Opening the programme, Rev. Nicole Ashwood, WCC programme executive for Just Community of Women and Men, asked the pointed question: “Why North America, one would argue?”

Through the course of the two-hour session, speakers and participants—who shared engaging and often challenging ideas—answered that crucial question. 

Bishop Teresa Jefferson-Snorton, leader of the Fifth Episcopal District of the Christian Methodist Episcopal Church, and chair of the National Council of Churches (USA), offered opening reflections. 

Jefferson-Snorton expressed deep appreciation for the gathering, convened to address issues women in North America are facing now—and have faced for decades.

“We’re just so glad to see how God is bringing God’s people together to look at issues of justice, to look at issues that plague our community and our churches, and this particular Pilgrim Team visit is lifting up the way God is using women as his witnesses,” she said.

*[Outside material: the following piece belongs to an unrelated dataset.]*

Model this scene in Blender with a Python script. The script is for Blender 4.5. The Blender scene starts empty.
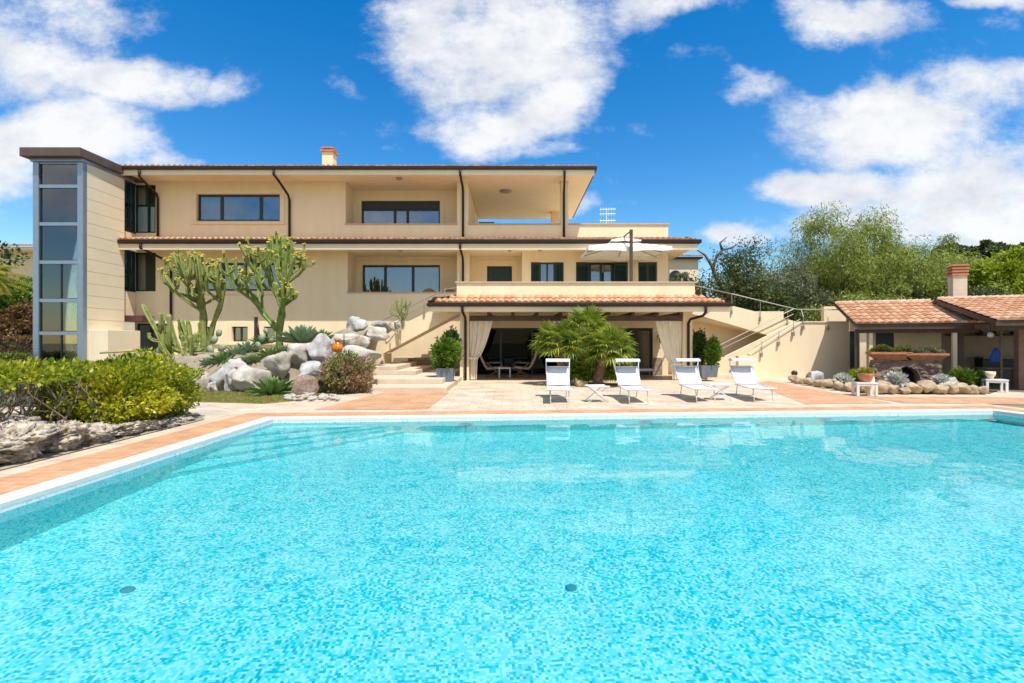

Leticia Hernandez-Linares, poet and activist, brought her work to the forefront, honoring her late grandmother, among other sacred topics.  

Naming the truth

Rev. Dr Karen Georgia Thompson, associate general minister for Wider Church Ministries and Operations and co-executive for Global Ministries, United Church of Christ, served as a keynote speaker, embracing the session’s poetry readings as part of our hearing from God. 

“This moment, I believe, is inviting us here in North America to name the truth of the realities in which we live as women and particularly as women of color,” she said. “If one among is not well we are all not well.”

Thompson added:  “We must account for the ways in which discrimination and harm are being inflicted on women and, in doing so, we must be prepared to act to bring awareness, healing, change and reconciliation to the world around us.”

Participants asked challenging questions, with a collective resolve to move forward together.

Rev. Dr Leslie Copeland Tune, chief operating officer of the National Council of Churches (USA), wanted to explore the #MeToo movement in the church context. 

“You mentioned the church having a #MeToo movement,” Tune said. “What would that look like? How do we get it started?”

Thompson, a Thursdays in Black Ambassador, replied that it requires the truth. “It requires the truth—and the truth is that, as women, we are so silent on these issues, and a part of it is, when we speak, we are not heard, because the places where we are taking this are where men continue to be gatekeepers around the very issues that we are talking about,” she said. “This has to be created from the bottom up.”

Education and awareness are very necessary in our churches, Thompson added. “There needs to be a dismantling of patriarchal constructs in our churches that continue to support this kind of behavior.”

Bishop Mary Ann Swenson, vice moderator of the WCC central committee, said that hearing the reflections of those gathered was profound. “Right now, it’s particularly overwhelming because we see the nationalism in Russia, with Putin and the kinds of things he is doing, and the women and children and men at risk in the world because of the kind of evil power takeover that is happening in the world,” she said. “We see how we can get marginalized as we try to make a difference in that.”

Those gathered also expressed concern about racist treatment of African people seeking to flee from Ukraine, highlighted in a statement from the African Union, which is “particularly disturbed by reports that African citizens on the Ukrainian side of the border are being refused the right to cross the border to safety.”

As the session ended, the group left some open-ended questions for the work ahead.

Jennifer P. Martin, education in mission secretary for the Caribbean and North America Council for Mission, referring to Thompson’s poem, “Living Numb,” asked: “How can we as women move out of that numbness and speak even more profoundly to the structures that continue to keep us numb?”

A second session of the North America Women’s Pilgrim Team Visit will be held 8 March.